Another senator in this place—our new colleague from Victoria, Senator Kitching—recently said when she was interviewed on The Bolt Report that she thought the judge that presided over the Bolt case was a relevant factor in the way in which the law was interpreted. That is an incredibly worrying thing. The quality of justice and the outcome of the decision that you receive in our courts should not depend on the judge that you receive; it should depend on the law as it is written. If it is the case that Labor senators opposite believe that all we need to ensure that laws are properly upheld is the right judges sitting on the right cases, we have a very serious problem indeed.

Another challenge to those of us who believe in reform is the question of what it is that we cannot say today that we would like to say. I would really like to respond to this because there are a couple of important points. One thing is I would like students such as those at QUT to be able to vent steam on Facebook and not spend 3½ years defending themselves in court for having done so. I would like cartoonists to be able to draw cartoons without having to go to a government body and justify why they drew their cartoons. I would like journalists to be able to express opinions and write articles on controversial issues of public debate without having to defend themselves in court. But the truth is we actually do not know what it is that cannot be said by this law, because we cannot be confident what will and will not offend, insult, humiliate or intimidate someone.

There is no way of knowing that Mark Kenny, in writing his article about David Leyonhjelm, could have reasonably understood or expected to be taken to court as a result. There are others here today and Australians out in the community who do not know what they can and cannot say because this law is not clear what would achieve the measure of 'offend' or 'insult'.

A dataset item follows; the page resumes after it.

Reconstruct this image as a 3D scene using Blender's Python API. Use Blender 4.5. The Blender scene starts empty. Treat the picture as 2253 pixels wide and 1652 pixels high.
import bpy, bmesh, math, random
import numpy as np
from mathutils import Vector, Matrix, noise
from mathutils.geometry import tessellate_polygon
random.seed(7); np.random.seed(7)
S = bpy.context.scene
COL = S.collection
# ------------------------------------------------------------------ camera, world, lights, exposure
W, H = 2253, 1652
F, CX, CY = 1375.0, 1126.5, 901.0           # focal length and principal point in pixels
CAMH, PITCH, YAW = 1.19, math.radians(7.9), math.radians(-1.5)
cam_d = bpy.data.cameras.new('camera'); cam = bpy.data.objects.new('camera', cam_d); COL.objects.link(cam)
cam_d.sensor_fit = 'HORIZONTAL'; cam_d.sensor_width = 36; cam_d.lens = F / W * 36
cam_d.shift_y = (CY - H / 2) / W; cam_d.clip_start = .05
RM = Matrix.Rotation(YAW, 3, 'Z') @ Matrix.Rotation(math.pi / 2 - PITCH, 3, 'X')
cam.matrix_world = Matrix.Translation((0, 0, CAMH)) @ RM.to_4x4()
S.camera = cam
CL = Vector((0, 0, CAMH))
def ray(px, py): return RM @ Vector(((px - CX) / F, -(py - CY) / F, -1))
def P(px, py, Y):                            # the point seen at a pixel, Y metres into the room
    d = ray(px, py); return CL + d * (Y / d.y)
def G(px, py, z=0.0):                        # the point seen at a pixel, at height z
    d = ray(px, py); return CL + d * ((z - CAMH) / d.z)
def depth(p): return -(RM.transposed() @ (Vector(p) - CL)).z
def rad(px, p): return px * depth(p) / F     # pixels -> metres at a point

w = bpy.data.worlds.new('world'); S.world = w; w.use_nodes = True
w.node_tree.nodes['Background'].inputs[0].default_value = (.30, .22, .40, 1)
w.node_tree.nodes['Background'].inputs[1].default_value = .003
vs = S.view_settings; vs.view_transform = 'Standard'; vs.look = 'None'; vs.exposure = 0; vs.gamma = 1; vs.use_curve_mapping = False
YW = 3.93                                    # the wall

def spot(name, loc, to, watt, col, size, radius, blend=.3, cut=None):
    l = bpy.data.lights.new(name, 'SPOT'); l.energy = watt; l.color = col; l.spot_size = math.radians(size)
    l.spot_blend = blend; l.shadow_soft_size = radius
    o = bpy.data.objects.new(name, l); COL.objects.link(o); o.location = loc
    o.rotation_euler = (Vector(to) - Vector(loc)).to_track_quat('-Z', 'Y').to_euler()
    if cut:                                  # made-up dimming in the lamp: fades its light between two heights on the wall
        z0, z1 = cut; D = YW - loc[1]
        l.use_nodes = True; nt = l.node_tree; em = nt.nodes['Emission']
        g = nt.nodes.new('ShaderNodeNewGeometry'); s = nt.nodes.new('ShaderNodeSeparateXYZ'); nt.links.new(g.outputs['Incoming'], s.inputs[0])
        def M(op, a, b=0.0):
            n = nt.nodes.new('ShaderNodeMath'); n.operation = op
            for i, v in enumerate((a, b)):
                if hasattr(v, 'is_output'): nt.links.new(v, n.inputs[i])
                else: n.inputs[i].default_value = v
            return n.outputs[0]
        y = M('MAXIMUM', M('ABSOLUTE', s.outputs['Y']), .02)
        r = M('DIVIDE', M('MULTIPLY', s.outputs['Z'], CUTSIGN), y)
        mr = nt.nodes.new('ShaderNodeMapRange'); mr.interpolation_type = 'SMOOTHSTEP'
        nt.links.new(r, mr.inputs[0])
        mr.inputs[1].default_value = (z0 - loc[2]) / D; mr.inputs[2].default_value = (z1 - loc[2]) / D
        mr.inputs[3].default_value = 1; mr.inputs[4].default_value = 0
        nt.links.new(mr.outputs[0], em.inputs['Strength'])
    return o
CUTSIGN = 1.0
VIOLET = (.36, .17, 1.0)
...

Finally, even things which are unpleasant and awful to hear are worth hearing because we live in a society where people do have different views and there is value in hearing what others have to say even when we disagree with it. I personally would much rather know what people's beliefs are than have them hold onto them and keep them in a dark and deep place in our society. We will have no opportunity to challenge them if that is the case.

I want to end on one note. Reform of 18C is something which has attracted support from across the political spectrum, from people including David Marr, Julian Burnside, Paul Howes, Jonathan Holmes and Jim Spigelman. It has attracted support this time around from people who opposed it previously such as Warren Mundine. It has attracted support from people who have been affected by discrimination and who have been victims of racism such as Robert Magid, the publisher of The Australian Jewish News. The accusation made in this debate that the only people in favour of reform are people of a certain age, a certain ethnicity or even a certain gender is utterly false. Support comes from across the spectrum, and ignoring those people who have suffered discrimination and who do support reform is an awful thing to do. They have just as much right to participate in this debate. Their opinion is worth just as much as everyone else's. I commend them for their courage and their advocacy in this instance. Even Gillian Triggs has agreed that we have a problem with not just the Human Rights Commission processes but also the law. I commend this reform process to the parliament.